On the gray side, but Astin will always be Gomez

March 12, 2001|By Kevin Cowherd

IT'S A weekday morning, and I'm sitting in a dimly lighted theater at Johns Hopkins University, trying very hard not to freak out as one of my childhood heroes, Gomez Addams, leans against the stage.

If Lurch the butler comes shuffling out and intones: "You rang?" or Morticia Addams suddenly appears and plants a kiss on Gomez's forehead, we will have officially entered a time warp. At which point, I plan to calmly stand up, walk out to my car and check into a psych unit.

Oh, somewhere in my fevered brain, I know this man near the stage is really the wonderful actor John Astin. But to me, he'll always be Gomez Addams, patriarch of "The Addams Family," the brilliant sitcom about a household of ghoulish characters that ran for just two seasons in the mid-'60s and lives on in glorious rerun perpetuity.

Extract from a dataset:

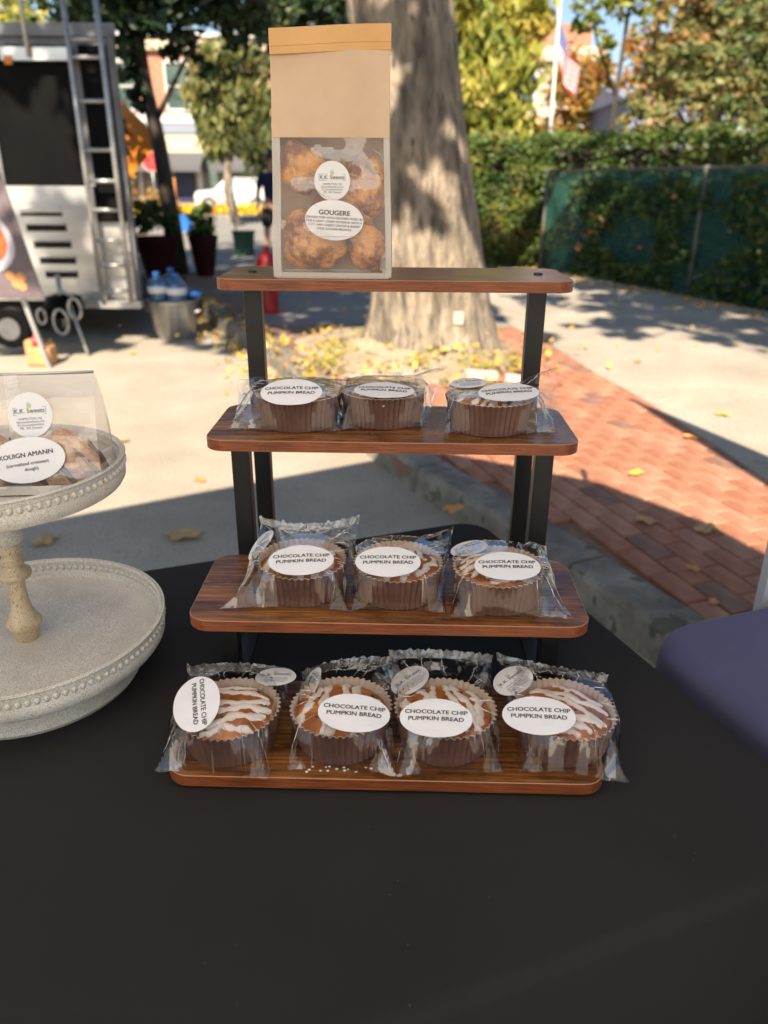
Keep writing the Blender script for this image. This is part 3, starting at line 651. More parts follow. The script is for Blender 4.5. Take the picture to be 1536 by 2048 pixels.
tree_obj('leafy_tree', 'dark green branch tree hanging in at the upper right against blue sky', (3.7, 14.5, .1),
         [[(0, 0, 0), (.1, 0, 2), (.2, 0, 4.6)], [(.1, 0, 2.6), (-.3, 0, 3.4), (-.5, 0, 4.1)]], [[.05, .045, .02], [.03, .02, .01]],
         [((-.35, 0, 3.9), (.42, .4, .40), 330, .25), ((.45, 0, 4.2), (.6, .5, .45), 420, .6), ((-.1, 0, 3.35), (.3, .3, .2), 90, .3), ((1.3, 0, 4.3), (.6, .5, .4), 300, .6)], 'yellow', .10, 28)
tree_obj('distant_tree', 'yellow-green treetop showing above the trailer roof at the top left', (-16, 36, 0),
         [[(0, 0, 0), (0, 0, 5), (0, 0, 8)]], [[.3, .2, .08]], [((0, 0, 7.6), (2.4, 2, 1.9), 1500, .6), ((2.4, 0, 6.6), (1.8, 1.4, 1.0), 900, .7), ((-2, 0, 6.5), (2.5, 1.5, 1.6), 900, .5)], 'yellow', .22, 29)
tree_obj('distant_tree', 'far tree line right of the blue-grey house', (16, 40, 0),
         [[(0, 0, 0), (0, 0, 4), (0, 0, 8)]], [[.3, .2, .08]], [((0, 0, 5.5), (4, 2, 3.0), 2500, .5), ((-5, 0, 4.0), (3, 2, 2), 1300, .4)], 'mixed', .3, 30)

# --- hedge behind the fence
rnd = random.Random(31); hp = []
def hedge_pts(x0, x1, yf, z1, n_, v, depth=1.2):
    out = []
    for _ in range(n_):
        x = rnd.uniform(x0, x1); w = noise.noise(Vector((x * 2.1, 0, 0))) * .16 + noise.noise(Vector((x * 7, 3, 0))) * .07
        if rnd.random() < .35: y = yf(x) + rnd.uniform(0, depth); z = z1 + w + abs(rnd.gauss(0, .05)) * rnd.choice((1, -1))
        else: z = rnd.uniform(.05, z1 + w); y = yf(x) + .10 * noise.noise(Vector((x * 3, z * 3, 2))) * 2 + abs(rnd.gauss(0, .10))
        k = noise.noise(Vector((x * 2.6, z * 2.6, 5)))
        if k < -.28 and rnd.random() < .7: continue
        out.append((x, y, z, v + k * .8))
    return out
fy = lambda x: 13.05 if x < 2.45 else 13.05 - (x - 2.45) * 2.35
hedge = thing('hedge', 'clipped green hedge running behind the green mesh fence', 'hedge', (1.6, 13.5, .1))
hp = hedge_pts(1.0, 2.6, lambda x: 12.95, 1.92, 8500, .6) + hedge_pts(2.3, 6.2, lambda x: 12.9 - max(0, x - 2.7) * .6, 1.95, 12000, .45)
h_ = leaves_obj('foliage', hp, .055, LM['hedge'], hedge, 5, 1.4); h_.location = (-1.6, -13.5, -.1)
core = MB(); core.box(1.15, 6.4, 13.35, 14.2, .05, 1.85)
h_ = core.build('branches', M['bark_dark'], hedge); h_.location = (-1.6, -13.5, -.1)
bush = thing('shrub', 'shaded dark shrubs with orange flowers pressed against the back of the fence', 'shrub', (3.6, 10.5, .1))
bp_ = []
for _ in range(15000):
    t = rnd.uniform(-.08, 2.3); fx, fy_ = 2.43 + 1.16 * t, 12.63 - 3.21 * t; z = rnd.uniform(.1, 1.5 + .12 * noise.noise(Vector((t * 6, 0, 3)))); 
    if t < .28 and z > .1 + 5.0 * max(0, t - .02): 
        if rnd.random() < .93: continue
    o_ = rnd.uniform(.12, .5); bp_.append((fx + o_ * .94, fy_ + o_ * .34, z, .25 + .5 * noise.noise(Vector((t * 9, z * 4, 1)))))
b_ = leaves_obj('foliage', bp_, .065, LM['hedge'], bush, 8, 1.5); b_.location = (-3.6, -10.5, -.1)
vp = []
for _ in range(7500):
    t = rnd.uniform(.30, 2.25); z = rnd.uniform(.1, 1.62); k = noise.noise(Vector((t * 3.3, z * 2.2, 7))) + .18 * (t > .8) + (.12 if z < .4 else 0)
    if k < .06 or (z > 1.42 and k < .25): continue
    o_ = -rnd.uniform(.02, .10); vp.append((2.43 + 1.16 * t + o_ * .94, 12.63 - 3.21 * t + o_ * .34, z, .35 + .6 * noise.noise(Vector((t * 12, z * 5, 2)))))
b_ = leaves_obj('vines', vp, .06, LM['hedge'], bush, 12, 1.4); b_.location = (-3.6, -10.5, -.1)
fl = [(2.43 + 1.16 * t - .10, 12.63 - 3.21 * t, z, rnd.random()) for t, z in ((.42, .95), (.44, .9), (.47, .93), (.5, .88), (.36, .72), (.38, .67), (.43, .73), (.44, .64), (.33, .5), (.34, .55), (.35, .48), (.5, .8), (.29, .8), (.9, 1.2), (.75, .6))]
b_ = tag(leaves_obj('flowers', fl * 2, .06, LM['red'], bush, 9, 1.0), kind='stuff'); b_.location = (-3.6, -10.5, -.1)

# --- chain-link fence with privacy mesh
fence = thing('chain_link_fence', 'green chain-link fence with teal privacy mesh along the sidewalk', 'fence', (2.43, 12.63, .1), atan2(-3.21, 1.16))
FL = 7.2; FH = 1.40
for i, x in enumerate((0, 3.41, 6.8)):
    MB().tube([(x, 0, -.1), (x, 0, FH + .03)], .026, 10).build('post', M['post_green'], fence, True)
MB().tube([(0, 0, FH), (FL, 0, FH)], .017, 8).build('top_rail', M['post_green'], fence, True)
wr = MB(); st = .075
k = -int(FH / st)
def flat_bar(mb, a, b, w):
    a, b = Vector(a), Vector(b); d = (b - a).normalized(); n_ = Vector((-d.z, 0, d.x)) * w
    mb.add([a - n_, b - n_, b + n_, a + n_, a + Vector((0, -.003, 0)), b + Vector((0, -.003, 0))], [(0, 1, 2, 3), (0, 1, 5, 4), (4, 5, 2, 3)])
x = -FH
while x < FL:
    a0, a1 = max(0, -x), min(FH, FL - x)
    if a1 > a0: flat_bar(wr, (x + a0, -.006, a0), (x + a1, -.006, a1), .0028); flat_bar(wr, (x + a0, -.010, FH - a0), (x + a1, -.010, FH - a1), .0028)
    x += st
tag(wr.build('wire_mesh', M['wire'], fence), kind='stuff')
vs = []; fs = []; nx, nz = 150, 14
for j in range(nz + 1):
    for i in range(nx + 1):
        xx = FL * i / nx; zz = .02 + (FH - .02) * j / nz
        y = .03 + .02 * sin(xx * 9 + zz * 7 + 3 * noise.noise(Vector((xx, zz, 0)))) + .02 * noise.noise(Vector((xx * 2, zz * 2, 4)))
        vs.append((xx, y, zz + (.012 * sin(xx * 5) if j == nz else 0) - .02))
for j in range(nz):
    for i in range(nx): a = j * (nx + 1) + i; fs.append((a, a + 1, a + nx + 2, a + nx + 1))
MB().add(vs, fs).build('privacy_mesh', M['teal_mesh'], fence, True)

# ================================================================== BUILDINGS
def facade_window(parent, x, z, w, h, y, glass='glass_dark'):
    f = MB(); t = .10
    f.box(x - w / 2 - t, x - w / 2, y - .08, y + .05, z - t, z + h + t); f.box(x + w / 2, x + w / 2 + t, y - .08, y + .05, z - t, z + h + t)
    f.box(x - w / 2 + .001, x + w / 2 - .001, y - .10, y + .05, z - t * 1.6, z); f.box(x - w / 2 + .001, x + w / 2 - .001, y - .12, y + .05, z + h, z + h + t * 2.2)
    f.box(x - w / 2 + .001, x + w / 2 - .001, y - .03, y + .02, z + h * .5 - .035, z + h * .5 + .035)
    w_ = f.build('window', M['bldg_white'], parent)
    MB().box(x - w / 2, x + w / 2, y - .015, y - .005, z, z + h * .5 - .035).build('pane', M[glass], w_)
    MB().box(x - w / 2, x + w / 2, y - .015, y - .005, z + h * .5 + .035, z + h).build('pane', M[glass], w_)
b1 = thing('brick_building', 'coral brick shop building with cream band and dark awning across the street at left', 'building', (-14, 48, .14))
def put(o): return o
y = 0
MB().box(-14, 9.6, 0, 9, 3.9, 8.35).build('wall', M['bldg_brick'], b1)
MB().box(-14.1, 9.7, -.35, .0, 7.75, 8.2).build('cornice', M['bldg_cream'], b1)
MB().box(-14.1, 9.7, -.25, 9, 8.36, 8.55).build('roof', M['bldg_white'], b1)
MB().box(-14, 9.6, -.12, -.001, 4.25, 4.7).build('fascia', M['bldg_white'], b1)
MB().box(-14, 9.6, -.18, -.002, 3.72, 4.2).build('fascia', M['bldg_grey'], b1)
MB().box(-14, 9.6, -.1, -.003, 2.7, 3.7).build('cream_band', M['bldg_cream'], b1)
for k in range(4):
    x0 = -13.5 + k * 5.9; aw = MB()
    aw.add([(x0, -.11, 2.75), (x0 + 5.4, -.11, 2.75), (x0 + 5.4, -1.4, 2.0), (x0, -1.4, 2.0), (x0, -1.4, 1.75), (x0 + 5.4, -1.4, 1.75), (x0, -.11, 1.9), (x0 + 5.4, -.11, 1.9)],
           [(0, 3, 2, 1), (3, 4, 5, 2), (0, 6, 4, 3), (1, 2, 5, 7)]); aw.build('awning', M['awning'], b1)
MB().box(-14, 9.6, .3, 9, -.2, 2.69).build('shop_wall', M['tan_wall'], b1)
for k in range(14):
    x0 = -13.8 + k * 1.7
    MB().box(x0 + .35, x0 + 1.5, .22, .295, .15, 2.4).build('shop_window', M['navy_paint'] if k % 3 == 0 else M['glass_dark'], b1)
    MB().box(x0, x0 + .26, .0, .29, -.1, 2.69).build('pillar', M['bldg_white'], b1)
for k in range(8): facade_window(b1, -12.6 + k * 2.95 + .35, 4.95, 1.15, 2.2, -.001)
b2 = thing('brick_building', 'brick building with cream cornice showing behind the flagpole', 'building', (10, 48, .14))
MB().box(-5.5, 1.0, 0, 9, 7.6, 9.1).build('wall', M['bldg_brick'], b2)
MB().box(-6, 1.7, -.4, -.001, 7.35, 8.0).build('cornice', M['bldg_cream'], b2)
MB().box(-6, 1.5, .01, 9, 4.6, 7.34).build('wall', M['tan_wall'], b2)
MB().box(-6, 2.2, -.8, 0, 4.1, 4.5).build('fascia', M['bldg_white'], b2)
MB().box(-6, 2.0, -.3, 9, 2.9, 4.09).build('lower_wall', M['tan_wall'], b2)
MB().box(-6, 2.0, -.2, 9, -.2, 2.89).build('shop_wall', M['bldg_grey'], b2)
for k in range(3): facade_window(b2, -4.9 + k * 2.4, 5.2, 1.2, 1.7, .009)
h = thing('house', 'blue-grey sided house half hidden by trees at the right', 'house', (8.6, 26, .1))
MB().box(-1.3, 1.6, 0, 5, -.1, 3.6).build('wall', M['blue_house'], h)
MB().add([(-1.5, -.2, 3.6), (1.8, -.2, 3.6), (1.8, 5.2, 3.6), (-1.5, 5.2, 3.6), (-1.5, 2.5, 4.1), (1.8, 2.5, 4.1)], [(0, 1, 5, 4), (2, 3, 4, 5), (0, 4, 3), (1, 2, 5), (0, 3, 2, 1)]).build('roof', M['blue_house'], h)
MB().box(1.7, 3.6, .5, 5, -.1, 2.6).build('wing_wall', M['blue_house'], h)
for i in range(9): MB().box(-1.3, 1.6, -.018, -.001, .2 + i * .38, .22 + i * .38).build('siding_board', M['blue_house'], h)
facade_window(h, -.4, 1.6, .6, 1.0, -.02)

# ================================================================== STREET THINGS
# flagpole and flag
fp = thing('flagpole', 'white flagpole standing behind the hedge', 'flagpole', (5.40, 28, .1))
MB().tube([(-.03, 0, 0), (-.07, 0, 6.35)], [.07, .05], 10).build('pole', M['pole_white'], fp, True)
mb = MB(); sphere(mb, (-.07, 0, 6.42), .08, 12, 8); mb.build('finial', M['pole_white'], fp, True)
fg = thing('flag', 'limp red and white striped flag with blue corner hanging from the white pole', 'flag', (5.36, 27.95, 3.75))
NS = 13; W_, H_ = 1.9, 1.25
def flagp(u, v):   # u along fly 0..1, v 0 top .. 1 bottom (before it sags)
    x = .06 + .62 * u ** .9 + .08 * sin(u * 7 + v * 2) * u + .25 * u * v * .3; z = 2.25 - v * 1.05 - 1.25 * u ** .85 + .05 * sin(u * 9); yy = .12 * sin(u * 11 + v * 3) * (.3 + u)
    return (x - .05, yy, z)
cols = ([], [], []); stripes = [MB(), MB(), MB()]
for s_ in range(NS):
    for i in range(20):
        for j in range(2):
            u0, u1 = i / 20, (i + 1) / 20; v0, v1 = (s_ + j / 2) / NS, (s_ + (j + 1) / 2) / NS
            k = 2 if (u0 < .4 and s_ < 7) else s_ % 2
            stripes[k].add([flagp(u0, v0), flagp(u1, v0), flagp(u1, v1), flagp(u0, v1)], [(0, 1, 2, 3)])
stripes[0].build('red_stripes', M['flag_red'], fg); stripes[1].build('white_stripes', M['flag_white'], fg); stripes[2].build('blue_canton', M['flag_blue'], fg)
st_ = MB()
for i in range(5):
    for j in range(4):
        u, v = .04 + .075 * i, .05 + .12 * j; x, yy, z = flagp(u, v); st_.add([(x - .02, yy - .012, z), (x, yy - .012, z - .02), (x + .02, yy - .012, z), (x, yy - .012, z + .02)], [(0, 1, 2, 3)])
st_.build('stars', M['flag_white'], fg)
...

To a 12-year-old growing up in southern New York, Gomez Addams, strange and dark-eyed and absurdly confident, with the beauteous and somber Morticia on his arm, embodied the swagger and cool I would later see in the Beatles and Joe Namath and Muhammad Ali.

That's why I've come to Hopkins on this sunny, late-winter day to watch Astin teach a course called Acting and Directing Workshop.

Astin, now 70, grayer than in his Gomez Addams days - aren't we all? - but still sporting that thick shock of hair and trademark bushy mustache, is a Hopkins grad himself, class of '52, back when the school still offered a drama major.

With dozens of movie, theater and TV credits - he also played the slightly unhinged Buddy Ryan in "Night Court" and the title role in "Evil Roy Slade" - he lives in Los Angeles with his wife of 12 years, Valerie. But when John Irwin, the former chair of the Writing Seminars, invited him to teach at Hopkins, he leaped at the chance.

So many students signed up for the course that Astin agreed to teach three classes instead of the one originally agreed upon.

Today, 11 of his approximately 50 students are gathered in scruffy Theatre Hopkins. In pairs, they take the stage and sit on wooden folding chairs and read from various plays, including "Mrs. Warren's Profession" by George Bernard Shaw, "Waiting for Lefty" by Clifford Odets and "The Doctor in Spite of Himself" by Moliere.

"What I'm finding," Astin will say later, "is that I'm really enjoying opening up and sharing my secrets with these students."

They are game as they climb onstage, these engineering and math and film-media studies majors. But, as actors, "we're dealing with the raw stuff here," says Astin. His mission, he says, is simple: "Give them some sense of world and American theater. And give them some sense of acting."

For the next 90 minutes, he listens attentively as his students read their lines. He encourages them. He exhorts them to "get off-paper," to forget the character and relate as themselves to the other person, to make the words their own. He relates stories of the struggles he had as a young actor.

When the subject is raised about how young actors can portray grief - something they may not have experienced yet - he tells them a story:

"When I was 15, I thought my brother was killed in an accident," he begins in a soft voice.

He tells of watching his brother, Alexander, speed down a hill on his bicycle one day, the boy laughing and not paying attention and then plowing into the back of a truck. He tells of his brother laying in the street in a crumpled heap and his muffled, anguished cries of: "I can`t move! I can`t move!"

"As I'm telling you this now," he continues, voice even softer, "I'm on the edge of crying. Just remembering ... those little details, I am moved. ... He turned out to be OK. [But] I could take something like that and, in a rehearsal, imagine my brother was dead. Using that is enough to bring those emotions out."

When the class is over, the students surround Astin, peppering him with questions, seeking his advice on various projects. He has been their teacher for only six weeks, yet their affection for him is obvious.

"He's just been great, very accessible ... and his knowledge is incredible," says Ben Blake, a senior from New Jersey.

Yeah, yeah, I say. That's all well and good. But do you realize that's Gomez Addams up there?! A gen-u-ine pop culture icon?! Not to mention a personal hero of mine?!

"Yeah, when I first saw him, I said, `Oh, cool, Gomez Addams!' " says Lisa Caputo, a senior from Silver Spring.

"Not me. I said: `There`s the dead guy from `The Frighteners,' " says sophomore Brian Udoff, ticking off a 1996 movie starring Michael J. Fox as a paranormal con artist that John Astin is probably trying to forget.

A few hours later, I meet Astin at One World Cafe, the hangout for coffee-lovers and vegetarians on University Parkway.

We talk for a while about his teaching, his early training as an actor, and finally I get around to "The Addams Family." Within seconds, I am jabbering about what a huge fan I was, how much I loved his work as Gomez Addams, how much joy it brought me as a kid.